# start of Dataset excerpt

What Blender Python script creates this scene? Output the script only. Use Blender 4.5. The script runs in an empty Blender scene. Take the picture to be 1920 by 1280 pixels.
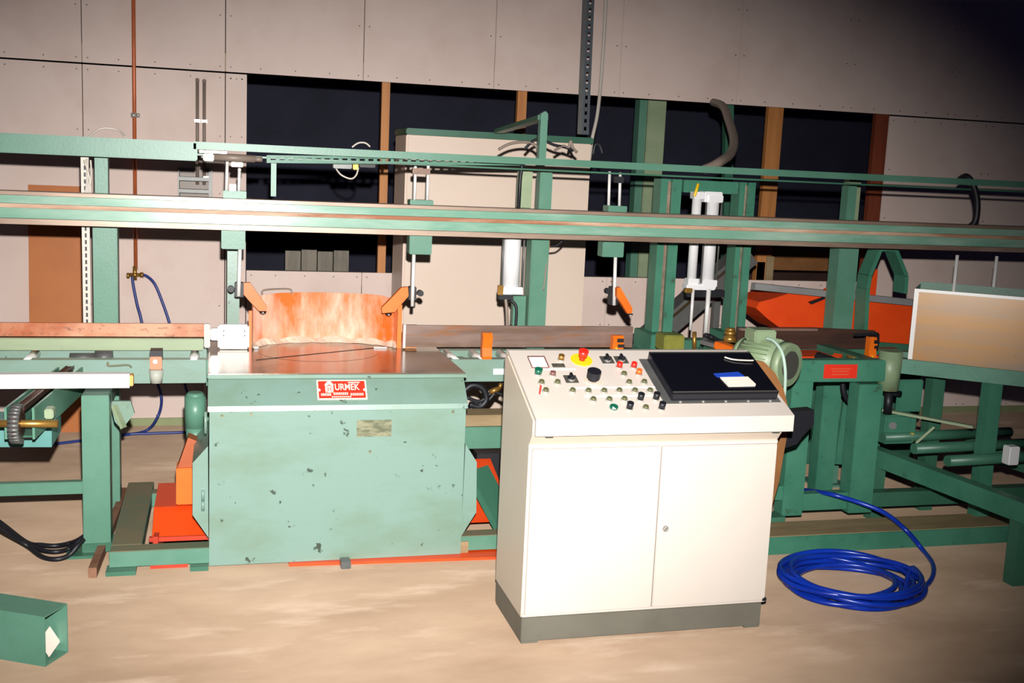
import bpy, bmesh, math, random
from mathutils import Vector, Matrix

# ------------------------------------------------------------------ camera, light, exposure
S = bpy.context.scene
C = S.collection
rnd = random.Random(7)
F_PX, YAW, PITCH, ROLL, EYE = 2055.25, 0.26602, 0.15417, -0.04471, 1.6
fwd = Vector((math.sin(YAW)*math.cos(PITCH), math.cos(YAW)*math.cos(PITCH), -math.sin(PITCH)))
rgt0 = Vector((math.cos(YAW), -math.sin(YAW), 0))
dwn0 = fwd.cross(rgt0)
RGT = math.cos(ROLL)*rgt0 + math.sin(ROLL)*dwn0
DWN = -math.sin(ROLL)*rgt0 + math.cos(ROLL)*dwn0
CAM = Vector((0, 0, EYE))
cam = bpy.data.objects.new('camera', bpy.data.cameras.new('camera'))
C.objects.link(cam)
up = -DWN; bk = -fwd
cam.matrix_world = Matrix(((RGT.x, up.x, bk.x, CAM.x), (RGT.y, up.y, bk.y, CAM.y), (RGT.z, up.z, bk.z, CAM.z), (0, 0, 0, 1)))
cam.data.sensor_width = 36
cam.data.lens = 36*F_PX/1920
cam.data.clip_start = 0.05
S.camera = cam

def ray(px, py): return fwd + RGT*((px-960)/F_PX) + DWN*((py-640)/F_PX)
def oy(px, py, Y): r = ray(px, py); return CAM + r*(Y/r.y)
def oz(px, py, z): r = ray(px, py); return CAM + r*((z-EYE)/r.z)
def oxx(px, py, X): r = ray(px, py); return CAM + r*(X/r.x)

W = bpy.data.worlds.new('hall_gloom'); S.world = W
W.use_nodes = True
W.node_tree.nodes['Background'].inputs[0].default_value = (0.16, 0.20, 0.85, 1)
W.node_tree.nodes['Background'].inputs[1].default_value = 0.016

FL = bpy.data.lights.new('camera_flash', 'SPOT')
fl = bpy.data.objects.new('camera_flash', FL); C.objects.link(fl)
fl.location = CAM + up*0.19 + RGT*0.028
aim = oy(730, 700, 5.0)
fl.rotation_euler = (aim-fl.location).to_track_quat('-Z', 'Y').to_euler()
FL.energy = 1880
FL.spot_size = math.radians(78)
fl.scale = (1.0, 0.66, 1.0)
FL.spot_blend = 1.0
FL.shadow_soft_size = 0.02
FL.color = (0.98, 0.96, 0.93)

S.view_settings.view_transform = 'Standard'
S.view_settings.look = 'None'
S.view_settings.gamma = 1
S.view_settings.use_curve_mapping = False
S.view_settings.exposure = 0.0

# ------------------------------------------------------------------ materials
def lin(c):
    return tuple(((v/255)/12.92 if v/255 <= 0.04045 else ((v/255+0.055)/1.055)**2.4) for v in c) + (1,)

def mat(name, c1, c2=None, scale=5.0, rough=0.5, metal=0.0, lo=0.4, hi=0.65, stretch=(1, 1, 1),
        spot=None, sscale=14.0, slo=0.66, shi=0.74, bump=0.0, bscale=60.0, rvar=0.0, spec=0.5, drough=0.0, sstretch=(1, 1, 1)):
    m = bpy.data.materials.new(name); m.use_nodes = True
    nt = m.node_tree; N = nt.nodes; L = nt.links
    b = N['Principled BSDF']
    b.inputs['Roughness'].default_value = rough
    b.inputs['Metallic'].default_value = metal
    b.inputs['Specular IOR Level'].default_value = spec
    b.inputs['Base Color'].default_value = lin(c1)
    b.inputs['Diffuse Roughness'].default_value = drough
    if c2 is None and spot is None and bump == 0: return m
    tc = N.new('ShaderNodeTexCoord')
    def noise(sc, st, det=6):
        mp = N.new('ShaderNodeMapping'); mp.inputs['Scale'].default_value = st
        L.new(tc.outputs['Object'], mp.inputs[0])
        n = N.new('ShaderNodeTexNoise'); n.inputs['Scale'].default_value = sc; n.inputs['Detail'].default_value = det
        n.inputs['Roughness'].default_value = 0.62
        L.new(mp.outputs[0], n.inputs['Vector']); return n
    col = None
    if c2 is not None:
        n = noise(scale, stretch)
        r = N.new('ShaderNodeValToRGB')
        r.color_ramp.elements[0].position = lo; r.color_ramp.elements[0].color = lin(c1)
        r.color_ramp.elements[1].position = hi; r.color_ramp.elements[1].color = lin(c2)
        L.new(n.outputs[0], r.inputs[0]); col = r.outputs[0]
        if rvar:
            mr = N.new('ShaderNodeMapRange'); mr.inputs[3].default_value = rough-rvar; mr.inputs[4].default_value = rough+rvar
            L.new(n.outputs[0], mr.inputs[0]); L.new(mr.outputs[0], b.inputs['Roughness'])
    if spot is not None:
        n2 = noise(sscale, sstretch)
        r2 = N.new('ShaderNodeValToRGB')
        r2.color_ramp.elements[0].position = slo; r2.color_ramp.elements[0].color = (0, 0, 0, 1)
        r2.color_ramp.elements[1].position = shi; r2.color_ramp.elements[1].color = (1, 1, 1, 1)
        L.new(n2.outputs[0], r2.inputs[0])
        mx = N.new('ShaderNodeMix'); mx.data_type = 'RGBA'
        L.new(r2.outputs[0], mx.inputs[0])
        if col: L.new(col, mx.inputs[6])
        else: mx.inputs[6].default_value = lin(c1)
        mx.inputs[7].default_value = lin(spot); col = mx.outputs[2]
    if col: L.new(col, b.inputs['Base Color'])
    if bump:
        n3 = noise(bscale, (1, 1, 1), 3)
        bp = N.new('ShaderNodeBump'); bp.inputs['Strength'].default_value = bump; bp.inputs['Distance'].default_value = 0.01
        L.new(n3.outputs[0], bp.inputs['Height']); L.new(bp.outputs[0], b.inputs['Normal'])
    return m

GREEN_R = mat('green_paint_dim_side', (70, 128, 104), (56, 114, 92), 3.5, 0.42, bump=0.04, bscale=90, spot=(60, 84, 62), sscale=14, slo=0.62, shi=0.74)  # same green paint; dim light on the right side put into the colour
GREEN = mat('green_paint', (92, 136, 116), (80, 126, 104), 3.5, 0.40, spec=0.5, bump=0.04, bscale=90, spot=(74, 110, 84), sscale=16, slo=0.68, shi=0.8)
GREEN_SAW = mat('green_paint_oily', (122, 150, 138), (112, 134, 112), 2.0, 0.36, lo=0.46, hi=0.72, stretch=(1, 1, 2.2), spot=(58, 70, 56), sscale=20, slo=0.66, shi=0.69, bump=0.03, bscale=70, spec=0.6)
GREEN_PALE = mat('pale_green_paint', (150, 164, 130), (134, 150, 118), 3.0, 0.42, spot=(120, 104, 66), sscale=9, slo=0.66, shi=0.85, stretch=(0.5, 1, 2))
GREEN_DUST = mat('dusty_green_paint', (92, 112, 88), (122, 112, 86), 5, 0.75, lo=0.35, hi=0.6)
GREEN_DARK = mat('dark_green_paint', (64, 112, 90), (52, 98, 76), 3, 0.4, bump=0.03)
GREEN_TEAL = mat('teal_paint', (96, 150, 144), (84, 136, 130), 4, 0.4)
GREEN_GREY = mat('grey_green_paint', (134, 152, 118), (116, 136, 104), 5, 0.45, spot=(110, 88, 54), sscale=10, slo=0.64, shi=0.8)
RAILGREEN = mat('worn_rail_paint', (116, 160, 138), (176, 196, 180), 2.4, 0.25, spec=0.5, stretch=(0.5, 2, 3), lo=0.45, hi=0.72)
RAIL_LIP = mat('worn_rail_steel', (128, 104, 88), (176, 152, 134), 4, 0.38, metal=0.25, stretch=(0.4, 3, 3), lo=0.35, hi=0.7)
RAIL_RUST = mat('rusty_guide_strip', (150, 92, 56), (206, 176, 150), 3, 0.6, metal=0.0, stretch=(0.5, 3, 3), lo=0.38, hi=0.62, spot=(90, 52, 36), sscale=7)
RUST = mat('orange_rust_steel', (170, 84, 36), (200, 146, 112), 2.6, 0.5, lo=0.42, hi=0.62, spot=(120, 62, 34), sscale=20, slo=0.55, shi=0.7, sstretch=(1, 1, 2), bump=0.05)
FENCE = mat('rust_brown_steel', (120, 94, 78), (156, 134, 126), 4, 0.30, metal=0.3, stretch=(0.35, 1, 4), lo=0.35, hi=0.65, spot=(160, 100, 52), sscale=6, slo=0.52, shi=0.66, sstretch=(0.4, 1, 3))
FENCE_DARK = mat('dark_brown_steel', (84, 58, 48), (60, 44, 40), 4, 0.4, metal=0.3, stretch=(0.4, 1, 4))
STEEL = mat('polished_steel', (236, 232, 228), None, rough=0.25, metal=0.12, spec=0.9)
STEEL_TABLE = mat('worn_steel_table', (138, 124, 108), (160, 146, 128), 4, 0.18, metal=0.6, spec=0.9, lo=0.35, hi=0.65, spot=(92, 70, 54), sscale=5, slo=0.52, shi=0.72, rvar=0.06)
ALU = mat('white_aluminium', (238, 236, 236), None, rough=0.3, metal=0.08)
GALV = mat('galvanised_sheet', (118, 110, 100), (150, 118, 74), 3, 0.3, metal=0.9, rvar=0.06)
TRAY = mat('reflection_banded_sheet_metal', (158, 112, 56), (120, 112, 104), 1.3, 0.32, metal=0.7, stretch=(0.2, 0.2, 1.3), lo=0.38, hi=0.56, spot=(80, 70, 60), sscale=7, slo=0.66, shi=0.76)  # orange-to-grey bands put a warm reflection into the colour; random dark spots
GALV2 = mat('pale_grey_steel', (150, 150, 150), (138, 138, 138), 4, 0.45, metal=0.2)
GREYSTEEL = mat('grey_steel', (112, 112, 110), (94, 94, 92), 4, 0.45, metal=0.4)
STRUT = mat('blue_grey_steel', (98, 104, 110), (84, 90, 96), 6, 0.45, metal=0.4)
ORANGE = mat('orange_paint', (236, 112, 22), (224, 100, 18), 4, 0.42)
ORANGE_DUST = mat('orange_paint_sawdust', (230, 104, 30), (226, 186, 162), 4.2, 0.5, lo=0.40, hi=0.66, stretch=(2.2, 1, 0.8))
REDOR = mat('red_orange_paint', (238, 78, 20), (226, 68, 16), 4, 0.45)
RED = mat('red_paint', (196, 58, 30), (170, 48, 26), 5, 0.5, spot=(130, 90, 60), sscale=9)
BROWN_DUCT = mat('brown_orange_paint', (176, 88, 40), (160, 76, 34), 5, 0.5)
DIRT_RED = mat('dirty_red_brown_steel', (122, 74, 54), (140, 100, 76), 8, 0.7, lo=0.4, hi=0.6)
NAMEPLATE = mat('red_nameplate', (222, 52, 34), None, rough=0.4)
PALE_INK = mat('pale_pink_print', (255, 214, 196), None, rough=0.5)
INK_DULL = mat('dull_red_print', (210, 96, 60), None, rough=0.5)
DIRTPLATE = mat('oily_data_plate', (104, 108, 84), (150, 148, 120), 22, 0.4, metal=0.4, stretch=(1, 1, 3), lo=0.4, hi=0.6)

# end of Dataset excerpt

Required task »
Pictures are excluded; extract exactly the lines from the start of the data through the line that holds "from mathutils import Vector, Matrix", both ends included.

Response to this exercise »
What Blender Python script creates this scene? Output the script only. Use Blender 4.5. The script runs in an empty Blender scene. Take the picture to be 1920 by 1280 pixels.
import bpy, bmesh, math, random
from mathutils import Vector, Matrix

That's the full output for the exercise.